Third Encounter (a big one.) One day, I did a meditation while facing his cardinal direction after also praying to Lucifer: I wanted to see Belial, I wanted to feel him. I’m gay, so, I have a lewd attraction to the demonic form, always have, and I’m completely shameless about it: I offered Belial semen and blood (and chocolate) on a regular basis. This time, after the offering, I meditated with some dark ambient music to set the mood and waited. I followed Koetting’s instructions of “seeing” my room in my mind, focused on a picture of Belial’s sigil. It was clear, sometimes it faded and I just brought it back. Eventually I imagined it growing red, then burning: the more this happened, the less aware I was of how it changed, and how my room eventually faded into blackness. Belial was near me, I heard him, felt that spiritual adrenaline: and then eventually I was falling into something like lava. It looked circular, like a globe, but became like an ocean.
I fell through it, then ended up someplace desolate. It was like an abandoned, strangely gothic garden? I thought it might’ve been my imagination kind of taking over, but then Belial was there. He greeted me, and I admit, I could feel my-self smiling ear to fucking ear and I greeted him enthusiastically: it felt really warm, unbelievably intense, and very exhilarating. The conversations we had were so blurred together, but the ambition, the determination, the sense that he was impressed with me so far, were so suddenly real it woke me up.

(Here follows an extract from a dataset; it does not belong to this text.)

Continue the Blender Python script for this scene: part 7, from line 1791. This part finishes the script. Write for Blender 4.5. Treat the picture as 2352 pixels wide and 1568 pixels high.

When I came to, I felt like I had been running for hours. After this, rituals were on the regular. He felt so much a part of my life, and me a part of him: I understand that more, unlocking the gate, turning the key, BEING the key: I’ve never professed to fully “grasp it,” but I know the limitations of my own knowledge, and he appreciated that I did not act like I suddenly knew everything. I’ve always maintained I have a lot to learn, I’m not even close to being an adept-- but I will be. I try to keep my ego in check, but never limit or doubt my-self.
Eventually, I lost my job, but I did not even care. Belial helped me to see that after years of being mistreated, of the bigotry, of the nepotism, and one customer putting a knife to my throat, that I was done. So I moved the fuck on, full force, and I owe that to him.
I can say that, Belial is magnificent: I worked with him over and over to destroy my own limitations and my limited understanding BEFORE I tried changing my-life. Shit got rough, but I welcomed it, because I’ve survived it before and this time the pain was because I wanted it. That is the biggest thing he taught me-- taking control, letting no one, nothing, not even him, controlling or owning anything about me. Answer to no one, but your-self (but don’t do stupid shit.)
As a final note, I give my deepest love, and respect to you, King Belial. Thank you for everything you have done for me, and all the years that you watched me, and for both believing in me, and showing me how to truly believe in my-self.
Please ask me questions below, about anything at all related to my experience. There were some visions of Belial I’ve not described, because they were oddly Lewd, so I’ll be keeping those from the discussion.
Hail King Belial! Forever the Destroyer of Tyrants, The One without a Master.